Surprisingly, a group of 40 Iowa legislators agree. Calling themselves the Republican Legislative Intervenors for Justice, they filed a state and federal lawsuit last month against IUC. Rep. Charley Thomson, R-Charles City, the group's leader, says they'll also introduce new legislation to target the pipeline and the IUC. A few days following the legislators' lawsuit, a group of Iowa landowners, nine counties and the Sierra Club filed suit against the IUC.
But here’s my question: We're Iowans. Don't we all know the time to close the barn door is before the cows get out? Is it too late?
Raising the Ire of Iowans
It's not the first time this issue has reared its ugly head here. In 2015, the Dakota Access LLC Pipeline carrying Bakken shale oil from North Dakota across Iowa into Illinois, was shoved down the throats of Iowans. Owned by Texas-based Energy Transfer Partners, it's not a public utility, and provided few permanent jobs to Iowans. Yet the Iowa Utilities Board (IUB) allowed it to use eminent domain as a cudgel against landowners who resisted. The Iowa House scrambled to pass a bill to uphold property owners' rights. The Senate leadership, cowering beneath the Governor's velvet-gloved iron fist, declined to follow suit.
The Dakota Access LLC Pipeline runs within a quarter mile of my home. If you drive east from here, you'll see the scar, where a swath of trees on the hilltop towering above the Des Moines River valley was cleared as workers trenched their way toward laying pipeline beneath the river.
Our good friend and neighbor, LaVerne Johnson, along with eight other Iowa landowners, appealed the IUB eminent domain decision to the Iowa Supreme Court in 2019, where they lost. This time around, LaVerne isn't here to fight the Summit Carbon Solutions, a privately-owned "clean energy" company with deep ties to the ethanol industry. He died from a massive heart attack six weeks prior to the Iowa Supreme Court's ruling.
In March, House legislators once again passed legislation to make it easier for farmers and landowners to challenge eminent domain earlier in the permit process. Once again, Gov. Reynolds gave her tacit approval to Senate leaders who failed to act. Former Gov. Branstad, a senior policy advisor to Summit, along with hefty campaign contributions, greased the skids. The IUB, which changed its name to the Iowa Utilities Commission this summer, granted Summit Carbon the powers of eminent domain on the condition of its approval by North and South Dakota regulators.
Carbon capture pipelines are driven by the 2022 climate law increasing tax credits to $85 from $50 per metric ton stored underground. The cost of carbon sequestration to ethanol producers is $16 to $41 per metric ton, making it an attractive venture. Many farmers who sell corn to nearby ethanol plants feel it's in their best interest to support the pipeline.
Stuck with Known Unknowns
Granted, Iowa already has about 41,410 miles of hazardous liquid and natural gas pipelines operated by public utilities. A Northern Natural Gas pipeline was laid beneath land back in the 1930s, long before my husband's family owned it. It was abandoned within the last decade, and most farmers and landowners in its path assumed the pipeline would remain beneath their fields in perpetuity.
However, the pipeline and the easements were sold to another company that contacted us last year. This company worked its way the length of the pipeline from Texas to Minnesota, digging up the steel pipe along the way, with the goal of re-purposing it for its residual value.

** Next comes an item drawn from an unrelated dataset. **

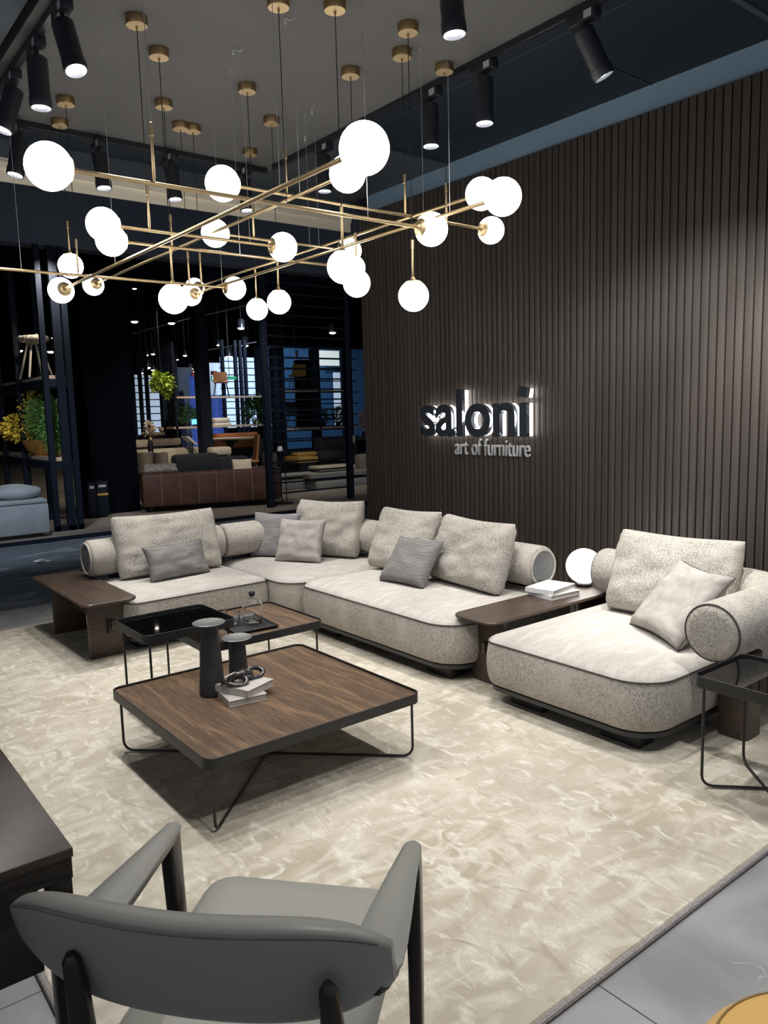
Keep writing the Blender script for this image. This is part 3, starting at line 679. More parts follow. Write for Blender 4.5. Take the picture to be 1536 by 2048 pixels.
# ================================================================ TRACK SPOTS
def track(label, a, b):
    t = thing('light_track', label, 'light track', ((a[0]+b[0])/2, (a[1]+b[1])/2, 3.48), 'ceiling light tracks')
    w_ = .018
    MB().box(min(a[0], b[0])-w_, min(a[1], b[1])-w_, 3.462, max(a[0], b[0])+w_, max(a[1], b[1])+w_, 3.499, .002).build('rail', M['spotbody'], t, smooth=False)
track('black light track along the left edge of the ceiling panel', (1.235, .2), (1.235, 5.40))
track('black light track along the far edge of the ceiling panel', (1.30, 5.50), (3.23, 5.50))
track('black light track along the right edge of the ceiling panel', (3.255, .4), (3.255, 5.38))
SPOTS = [  # mount position, aim direction, label
 ((1.235, 3.83), (.10, -.33, -1), 'black spotlight on the left track, tilted, its lit face largest'),
 ((1.235, 4.26), (.0, -.02, -1), 'black spotlight on the left track pointing straight down'),
 ((1.235, 4.72), (-.35, .0, -1), 'black spotlight on the left track tipped to the left edge'),
 ((1.45, 5.50), (-.22, -.05, -1), 'black spotlight on the far track behind the largest left globe'),
 ((1.95, 5.50), (.03, -.15, -1), 'black spotlight on the far track right of the largest left globe'),
 ((2.46, 5.50), (.03, -.12, -1), 'black spotlight on the far track behind the hanging stems'),
 ((3.05, 5.50), (.0, -.12, -1), 'black spotlight on the far track behind the central globe'),
 ((3.255, 4.72), (-.02, -.02, -1), 'black spotlight on the right track nearest the panel corner'),
 ((3.255, 3.60), (-.02, -.03, -1), 'black spotlight on the right track above the saloni sign side'),
 ((3.255, 3.16), (-.02, -.03, -1), 'black spotlight on the right track, straight down, second from the corner'),
 ((3.255, 2.50), (.42, -.30, -1), 'black spotlight on the right track tilted toward the slatted wall'),
 ((2.40, 2.52), (.05, -.05, -1), 'black spotlight hanging at the top edge of the photo'),
]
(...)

Recently Northern Natural Gas informed us that a different field was being surveyed for additional work on the pipeline beneath it next spring. It will be the second, consecutive year that the same field has been torn up, delaying planting, compacting soils, and reducing yields. Once a company acquires the right to lay a pipeline and gains a permanent easement, landowners have no control over what happens in the future.
Yes, there's some initial compensation for digging beneath the soil, and destroying the growing crop. But during this process, the field's pattern tiling can easily be cut, disrupting the entire drainage system. Soils don't recover overnight, and the scars will linger for some time.
Violation of Fifth Amendment
Earlier this week, the Iowa Supreme Court heard oral arguments on the constitutionality of Summit Carbon's preliminary survey of land owned by Kent Kasischke in Hardin County. Kasischke was sued by Summit Carbon in 2019 for refusing access to his land, and an Iowa District Court ruled in favor of Summit in 2023.

It sounds all too familiar. LaVerne Johnson unsuccessfully challenged Iowa law in 2015 to prevent Dakota Access LLC Pipeline from surveying his farm.
This fall LaVerne's son is harvesting once again without his dad by his side. I asked him what his dad would think of a private company being awarded eminent domain for a second time in less than a decade.
"It was a Constitutional issue for him," he replied. "He wouldn't have felt it was right. As a landowner, I don't, either. If legislators are serious about wanting to change the eminent domain law, they should do it."
But will Iowa voters send this message at the voting booth in a few weeks? Will Melton's long-shot bid break through the partisan divide?
For Iowans like Kleckner, Ewoldt, Kasischke, and many others, the power of eminent domain isn't an abstract concept. It's a gut-wrenching reality, and they're on the front lines of Iowa's political power struggle over energy infrastructure

Thanks for sharing your family history with pipelines. I am wondering what Reynolds has in mind as retribution for those Iowa Republican legislators who are joining this suit “after the horses have left the barn.”
Thank you once again for a great piece. As an FYI, Ryan Melton and family moved to Webster City several months ago.